Belonging to a sound church means being a living and responsible part of the gathered body of Christ on earth. Submitting to the appointed Shepherds who lead the churches, and helping it do its worship and work, brings a blessing beyond merely what you think you get out of attending or donating. It secures the promised blessing of God for obedience to the order he set up himself.

The Creator, our Redeemer, calls you to be committed to a local body that worships, learns, prays, serves, and encourages.

Our culture, influenced by the attitudes and values of a fallen world, has reduced the church to little more than a service or entertainment corporation. What Christ calls you to is radically different than that. It’s how he tells you to unite together to glorify God and to enjoy him forever.

This is how you can really help those around you.

Knowing your created purpose is how you can find real peace for yourself, and meaning for all you plan for in your life. The best you can do for your children isn’t to prepare them for a career, or an envied social life, it’s to prepare them to live for God’s glory in all things.

When John wrote his Third letter, he said in verse 4, “I have no greater joy than to hear that my children walk in truth.”

You best help those around you, you best meet the real needs of the needy, not by feeding them, clothing them, or providing health care. While it’s good to help others in material ways, that’s not what really makes a difference. You best help when you restore them to fellowship with God through the gospel of Jesus Christ.

This isn’t just a formal creed.

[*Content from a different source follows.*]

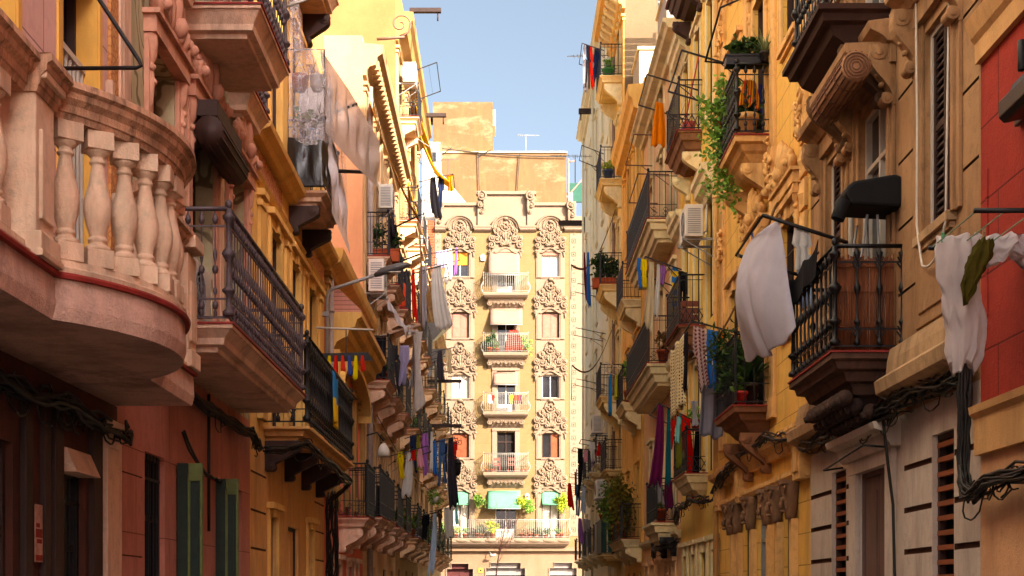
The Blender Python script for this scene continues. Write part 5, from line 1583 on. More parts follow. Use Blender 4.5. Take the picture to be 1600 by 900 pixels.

It must be your way of life. 24 hours of all seven days of every week, all year long, all life long — you need to live the way God calls you to live.

Your only hope, God’s only promise of a satisfying existence here on earth and beyond, is found when you do what you were created and redeemed to do … glorify God and enjoy him forever.

(Note: The Bible quotations in this article are from the New King James Bible unless otherwise noted.)